LOS ANGELES — It was just about a year ago that Yamilex Rustrian, 19, was on the National Mall in Washington, joining the Fast for Families demonstrations for immigration reform. She fasted for four days, and when President Barack Obama visited their encampment, she said, she rushed to him and said, “‘Thank you for DACA’ … He hugged me. He promised he would pass something.”
Rustrian is one of some 685,000 who came to the U.S. illegally as children and qualified for a reprieve from deportation under the Deferred Action for Childhood Arrivals (DACA), the directive issued by Obama in 2012.
But Rustrian, who thanks to the program has been able to get a driver’s license, work, pay in-state tuition at colleges and stop worrying about being deported, wanted the same for her 44-year-old mother, Annabella.
So while many immigrants cheered Thursday’s controversial executive action by Obama that will shield an estimated 5 million undocumented immigrants from deportation, about 300,000 parents of DACA beneficiaries will continue to live in the shadows, no matter how long they’ve been in the U.S.
The plan will, however, extend the benefits to an estimated 300,000 more immigrants by easing DACA's age and date qualifications, according to an analysis by the Migration Policy Institute. Plus, it will protect 3.7 million parents in the U.S. illegally — 1.1 million in California alone — but only parents of U.S. citizens and legal permanent residents.
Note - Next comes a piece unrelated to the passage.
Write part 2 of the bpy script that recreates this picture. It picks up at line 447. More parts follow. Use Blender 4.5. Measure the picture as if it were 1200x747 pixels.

Despite the celebrations across the country, here in the offices of SEIU United Service Workers West, the union that represents many Latino workers, tears were flowing. “It’s very disappointing,” said Rustrian. “Many of our parents won’t qualify.”
Rustrian recounts how her mother left her children behind with their dad and came to the U.S. more than a dozen years ago to provide some relief for her family living in poverty in Aguablanca, Guatemala. But her father was assassinated by gang members and Annabella paid a coyote $8,000 to guide her daughters Yamilex, then 7, and Yosselin, 6, across the border.
It was a grueling two months journey that Yamilex and Yosselin recount tearfully but with astounding detail: the small room that they and 40 others were crammed in along the way, the dirty lagoon water they were forced to drink, almost passing out from exhaustion crossing mountains and deserts, little Yosselin having to be carried for part of the way, the pregnant woman in her group who went into labor and was left behind in the desert by the coyotes.
“I wish I could’ve helped her but I was just 7,” said Yamilex.
The coyotes kidnapped the girls for 10 days once in the U.S., demanding another $3,000 before releasing them to their mother in the dark of night in a parking lot.
Ten years later, DACA has changed the young women’s lives. They no longer fear being pulled over for a mere traffic violation that could get them deported. They still want the same for their mother, who works as a janitor and is an executive board member for the union.
But nothing in Obama’s new plan dispels their fears of being separated from their mother. For years, every time she left their North Hollywood home for work, she reminded them of an emergency protocol (whom to contact, where to go) in the event of an immigration raid at work and she were unable to return.
The protocol will continue.
“I was really hopeful that that situation would change,” said Yamilex, who has just been hired by the union to head a state council on the youth vote. She started the group Children Over Politics and plans to keep fighting for change. “It started because we want to be part of society,” she said.
Ixchel Hernandez, 18, a student at Cal State Northridge who received a $40,000 scholarship, is also a DACA beneficiary who left Oaxaca, Mexico, at age 4 to rejoin her dad, who had already made the crossing to the U.S.
“Before all this, my biggest hope was simply for them to feel safe,” she said of her father, Jose, who works in the food industry, and mother, Guadalupe, who cleans houses. “So that we’re not constantly hiding because that’s what we’ve been doing all our lives … constantly in fear.”
The uncertainty continues for families such as the Rustrians and Hernandez, and even the DACA protection they cherish is not a long-term solution. They have to reapply every two years at a cost of $500 each time and hope that their application is approved.
“I feel very limited,” said Hernandez, who works as an usher at the Walt Disney Concert Hall in downtown Los Angeles. “I feel like my future only goes to a certain extent … DACA is temporary relief.”